EXERCISE INPUTS
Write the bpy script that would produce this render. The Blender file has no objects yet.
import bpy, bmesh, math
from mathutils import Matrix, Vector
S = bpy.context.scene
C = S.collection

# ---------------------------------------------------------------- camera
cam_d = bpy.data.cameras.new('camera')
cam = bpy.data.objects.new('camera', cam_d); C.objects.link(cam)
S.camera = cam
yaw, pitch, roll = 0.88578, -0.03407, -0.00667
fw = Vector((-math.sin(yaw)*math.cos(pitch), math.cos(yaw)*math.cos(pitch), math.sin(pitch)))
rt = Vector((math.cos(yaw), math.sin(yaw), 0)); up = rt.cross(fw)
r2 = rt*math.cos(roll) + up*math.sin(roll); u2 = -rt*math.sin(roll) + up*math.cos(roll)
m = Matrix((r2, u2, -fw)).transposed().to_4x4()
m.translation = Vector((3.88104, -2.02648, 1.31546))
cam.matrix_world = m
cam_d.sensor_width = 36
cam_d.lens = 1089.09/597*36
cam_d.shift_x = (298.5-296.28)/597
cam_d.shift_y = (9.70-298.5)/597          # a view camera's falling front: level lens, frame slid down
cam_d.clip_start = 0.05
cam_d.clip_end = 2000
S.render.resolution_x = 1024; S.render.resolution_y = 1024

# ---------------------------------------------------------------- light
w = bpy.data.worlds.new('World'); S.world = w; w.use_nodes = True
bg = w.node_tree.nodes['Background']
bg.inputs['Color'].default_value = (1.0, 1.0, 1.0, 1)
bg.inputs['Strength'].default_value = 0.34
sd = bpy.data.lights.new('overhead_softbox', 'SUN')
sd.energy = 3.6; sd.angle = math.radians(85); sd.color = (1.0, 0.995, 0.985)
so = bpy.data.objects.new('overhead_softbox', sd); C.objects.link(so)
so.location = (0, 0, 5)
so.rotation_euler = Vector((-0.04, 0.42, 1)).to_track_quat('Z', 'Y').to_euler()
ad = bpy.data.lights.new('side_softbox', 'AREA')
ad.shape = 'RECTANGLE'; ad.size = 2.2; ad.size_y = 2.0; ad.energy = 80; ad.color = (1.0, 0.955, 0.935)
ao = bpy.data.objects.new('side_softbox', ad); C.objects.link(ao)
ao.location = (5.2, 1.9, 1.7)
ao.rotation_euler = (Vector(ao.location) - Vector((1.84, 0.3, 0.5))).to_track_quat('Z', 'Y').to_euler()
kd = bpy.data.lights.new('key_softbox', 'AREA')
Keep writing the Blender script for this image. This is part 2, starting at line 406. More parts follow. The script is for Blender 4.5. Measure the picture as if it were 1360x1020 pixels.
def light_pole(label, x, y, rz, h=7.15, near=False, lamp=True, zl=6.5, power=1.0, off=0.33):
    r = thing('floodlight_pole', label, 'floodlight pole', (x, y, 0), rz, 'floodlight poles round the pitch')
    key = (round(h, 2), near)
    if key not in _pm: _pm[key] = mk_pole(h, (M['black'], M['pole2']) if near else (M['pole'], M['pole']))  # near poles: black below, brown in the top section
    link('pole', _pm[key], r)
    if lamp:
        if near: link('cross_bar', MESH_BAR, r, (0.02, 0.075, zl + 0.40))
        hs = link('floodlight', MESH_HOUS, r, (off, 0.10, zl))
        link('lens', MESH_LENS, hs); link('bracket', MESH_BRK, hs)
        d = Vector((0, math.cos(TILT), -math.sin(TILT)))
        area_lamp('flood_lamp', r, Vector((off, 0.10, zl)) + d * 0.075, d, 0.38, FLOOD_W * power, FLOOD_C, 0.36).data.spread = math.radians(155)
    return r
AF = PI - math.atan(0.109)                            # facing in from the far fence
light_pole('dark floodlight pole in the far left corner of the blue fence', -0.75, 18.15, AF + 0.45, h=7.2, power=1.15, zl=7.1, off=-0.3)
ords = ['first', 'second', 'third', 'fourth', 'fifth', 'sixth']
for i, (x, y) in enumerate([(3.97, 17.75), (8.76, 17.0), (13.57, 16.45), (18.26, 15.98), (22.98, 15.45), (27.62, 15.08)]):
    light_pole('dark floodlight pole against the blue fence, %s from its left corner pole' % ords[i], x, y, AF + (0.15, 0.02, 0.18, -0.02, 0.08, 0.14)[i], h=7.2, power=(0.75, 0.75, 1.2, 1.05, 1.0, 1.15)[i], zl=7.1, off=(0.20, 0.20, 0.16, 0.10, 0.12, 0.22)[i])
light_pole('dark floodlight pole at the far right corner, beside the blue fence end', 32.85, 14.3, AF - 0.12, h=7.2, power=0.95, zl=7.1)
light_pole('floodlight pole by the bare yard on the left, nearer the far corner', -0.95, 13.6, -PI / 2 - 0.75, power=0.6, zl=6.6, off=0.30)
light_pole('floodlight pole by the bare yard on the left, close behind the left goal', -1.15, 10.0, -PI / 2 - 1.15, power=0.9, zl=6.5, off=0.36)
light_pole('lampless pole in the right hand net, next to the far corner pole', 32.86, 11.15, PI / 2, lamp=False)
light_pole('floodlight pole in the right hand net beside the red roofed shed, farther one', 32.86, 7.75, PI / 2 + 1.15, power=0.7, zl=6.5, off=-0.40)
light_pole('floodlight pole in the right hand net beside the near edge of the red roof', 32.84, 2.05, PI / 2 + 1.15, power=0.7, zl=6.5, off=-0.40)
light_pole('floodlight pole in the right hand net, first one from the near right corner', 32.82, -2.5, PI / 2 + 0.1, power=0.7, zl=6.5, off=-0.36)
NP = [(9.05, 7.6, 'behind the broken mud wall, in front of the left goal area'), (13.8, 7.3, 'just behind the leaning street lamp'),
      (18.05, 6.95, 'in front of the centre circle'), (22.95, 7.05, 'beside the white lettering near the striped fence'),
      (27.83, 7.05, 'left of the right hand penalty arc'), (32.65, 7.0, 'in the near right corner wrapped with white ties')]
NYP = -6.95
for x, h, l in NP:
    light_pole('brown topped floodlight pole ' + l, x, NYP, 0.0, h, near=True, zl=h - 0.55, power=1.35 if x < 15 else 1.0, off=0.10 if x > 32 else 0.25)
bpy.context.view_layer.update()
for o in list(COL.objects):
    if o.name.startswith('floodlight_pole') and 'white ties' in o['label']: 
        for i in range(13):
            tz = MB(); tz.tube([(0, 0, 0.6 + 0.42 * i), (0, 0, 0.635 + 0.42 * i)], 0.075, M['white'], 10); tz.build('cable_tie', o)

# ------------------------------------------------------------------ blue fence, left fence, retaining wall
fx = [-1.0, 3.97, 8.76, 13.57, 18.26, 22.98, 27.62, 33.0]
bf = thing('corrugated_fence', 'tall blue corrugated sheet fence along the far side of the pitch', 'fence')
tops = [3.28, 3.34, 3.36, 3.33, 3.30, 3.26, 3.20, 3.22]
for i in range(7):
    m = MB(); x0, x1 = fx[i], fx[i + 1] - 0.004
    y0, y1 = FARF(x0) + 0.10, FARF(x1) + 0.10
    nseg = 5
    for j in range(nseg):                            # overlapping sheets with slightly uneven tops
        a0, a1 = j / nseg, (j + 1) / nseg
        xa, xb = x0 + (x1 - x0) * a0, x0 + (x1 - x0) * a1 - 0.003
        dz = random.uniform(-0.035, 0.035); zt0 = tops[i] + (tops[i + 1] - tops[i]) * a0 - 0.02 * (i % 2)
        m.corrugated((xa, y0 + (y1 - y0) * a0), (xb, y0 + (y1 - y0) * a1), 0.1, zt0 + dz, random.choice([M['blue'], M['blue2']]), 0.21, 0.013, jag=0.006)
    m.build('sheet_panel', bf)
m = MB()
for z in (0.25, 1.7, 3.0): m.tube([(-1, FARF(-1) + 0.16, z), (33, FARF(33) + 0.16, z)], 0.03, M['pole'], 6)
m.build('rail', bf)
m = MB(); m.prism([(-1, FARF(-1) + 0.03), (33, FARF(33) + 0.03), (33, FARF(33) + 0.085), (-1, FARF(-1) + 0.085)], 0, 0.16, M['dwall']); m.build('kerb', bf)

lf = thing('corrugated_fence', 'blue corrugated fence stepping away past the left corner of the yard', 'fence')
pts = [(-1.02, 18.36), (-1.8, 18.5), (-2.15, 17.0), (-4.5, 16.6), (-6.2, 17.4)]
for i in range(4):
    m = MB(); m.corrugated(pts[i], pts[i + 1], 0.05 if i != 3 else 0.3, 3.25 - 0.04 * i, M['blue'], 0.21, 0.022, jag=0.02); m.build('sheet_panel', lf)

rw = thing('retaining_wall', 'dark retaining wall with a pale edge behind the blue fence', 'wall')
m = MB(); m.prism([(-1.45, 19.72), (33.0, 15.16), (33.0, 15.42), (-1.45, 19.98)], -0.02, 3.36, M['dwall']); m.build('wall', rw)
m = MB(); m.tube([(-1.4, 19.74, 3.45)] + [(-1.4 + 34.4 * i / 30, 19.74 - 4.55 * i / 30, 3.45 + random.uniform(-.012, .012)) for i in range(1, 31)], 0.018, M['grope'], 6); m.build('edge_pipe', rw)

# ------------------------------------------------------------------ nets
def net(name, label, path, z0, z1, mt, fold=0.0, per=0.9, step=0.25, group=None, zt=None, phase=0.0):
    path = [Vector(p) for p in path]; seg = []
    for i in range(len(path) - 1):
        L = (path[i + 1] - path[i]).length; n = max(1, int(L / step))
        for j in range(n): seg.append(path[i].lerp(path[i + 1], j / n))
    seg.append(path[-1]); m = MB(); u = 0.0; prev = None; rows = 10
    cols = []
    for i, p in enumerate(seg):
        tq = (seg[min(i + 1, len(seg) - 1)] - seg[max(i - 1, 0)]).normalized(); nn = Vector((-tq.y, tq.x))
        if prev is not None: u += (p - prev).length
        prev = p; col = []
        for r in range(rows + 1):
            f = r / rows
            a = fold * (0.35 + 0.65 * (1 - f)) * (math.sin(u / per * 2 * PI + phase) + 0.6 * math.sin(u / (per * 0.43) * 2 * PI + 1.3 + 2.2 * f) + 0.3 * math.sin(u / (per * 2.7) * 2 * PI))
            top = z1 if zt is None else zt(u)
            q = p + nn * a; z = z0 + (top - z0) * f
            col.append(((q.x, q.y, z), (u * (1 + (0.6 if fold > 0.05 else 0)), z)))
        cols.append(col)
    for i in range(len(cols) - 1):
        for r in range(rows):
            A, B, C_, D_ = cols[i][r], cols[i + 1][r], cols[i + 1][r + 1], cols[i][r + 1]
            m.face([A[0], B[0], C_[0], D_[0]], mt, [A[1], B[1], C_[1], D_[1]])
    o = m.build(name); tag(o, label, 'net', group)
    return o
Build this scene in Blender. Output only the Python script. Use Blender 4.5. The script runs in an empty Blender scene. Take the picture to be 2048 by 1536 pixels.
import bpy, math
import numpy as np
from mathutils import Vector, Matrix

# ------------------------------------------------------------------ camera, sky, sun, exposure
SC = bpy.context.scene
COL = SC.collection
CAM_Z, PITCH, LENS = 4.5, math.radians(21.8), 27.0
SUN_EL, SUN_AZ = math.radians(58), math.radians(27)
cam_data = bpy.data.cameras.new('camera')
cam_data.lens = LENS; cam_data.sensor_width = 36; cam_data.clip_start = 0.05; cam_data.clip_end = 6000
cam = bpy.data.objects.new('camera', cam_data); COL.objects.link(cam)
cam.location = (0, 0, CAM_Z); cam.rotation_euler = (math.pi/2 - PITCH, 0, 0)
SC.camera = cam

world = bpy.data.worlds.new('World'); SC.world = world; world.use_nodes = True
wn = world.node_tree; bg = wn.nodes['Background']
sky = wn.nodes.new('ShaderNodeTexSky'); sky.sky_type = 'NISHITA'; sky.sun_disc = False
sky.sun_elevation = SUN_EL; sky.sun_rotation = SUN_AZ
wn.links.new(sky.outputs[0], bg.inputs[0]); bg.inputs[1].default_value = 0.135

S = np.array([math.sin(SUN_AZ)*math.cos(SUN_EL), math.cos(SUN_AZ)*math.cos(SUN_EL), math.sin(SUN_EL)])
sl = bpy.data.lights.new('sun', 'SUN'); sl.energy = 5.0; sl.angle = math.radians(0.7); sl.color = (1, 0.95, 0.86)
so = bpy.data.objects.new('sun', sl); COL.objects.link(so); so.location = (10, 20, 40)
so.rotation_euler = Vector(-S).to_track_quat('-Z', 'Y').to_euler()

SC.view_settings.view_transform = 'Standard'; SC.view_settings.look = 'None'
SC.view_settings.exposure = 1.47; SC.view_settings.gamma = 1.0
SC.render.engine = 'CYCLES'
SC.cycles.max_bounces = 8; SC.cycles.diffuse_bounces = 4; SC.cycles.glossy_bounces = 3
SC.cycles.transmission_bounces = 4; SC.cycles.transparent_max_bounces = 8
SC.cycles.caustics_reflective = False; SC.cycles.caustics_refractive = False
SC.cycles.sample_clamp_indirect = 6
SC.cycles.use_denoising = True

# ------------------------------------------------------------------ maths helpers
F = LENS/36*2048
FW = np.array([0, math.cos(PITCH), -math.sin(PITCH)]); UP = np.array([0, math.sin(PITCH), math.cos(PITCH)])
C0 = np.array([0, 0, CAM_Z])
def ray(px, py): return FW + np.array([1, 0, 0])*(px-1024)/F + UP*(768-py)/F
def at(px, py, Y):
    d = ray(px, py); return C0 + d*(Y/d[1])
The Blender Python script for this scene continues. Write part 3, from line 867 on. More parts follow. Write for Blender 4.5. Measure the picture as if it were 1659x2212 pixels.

JOB
Copy every line in the listing above where the string "from" turns up.

FULL SOLUTION
from mathutils import Matrix, Vector
AF = PI - math.atan(0.109)                            # facing in from the far fence
    light_pole('dark floodlight pole against the blue fence, %s from its left corner pole' % ords[i], x, y, AF + (0.15, 0.02, 0.18, -0.02, 0.08, 0.14)[i], h=7.2, power=(0.75, 0.75, 1.2, 1.05, 1.0, 1.15)[i], zl=7.1, off=(0.20, 0.20, 0.16, 0.10, 0.12, 0.22)[i])
light_pole('floodlight pole in the right hand net, first one from the near right corner', 32.82, -2.5, PI / 2 + 0.1, power=0.7, zl=6.5, off=-0.36)
from mathutils import Vector, Matrix
The Blender Python script for this scene continues. Write part 3, from line 867 on. More parts follow. Write for Blender 4.5. Measure the picture as if it were 1659x2212 pixels.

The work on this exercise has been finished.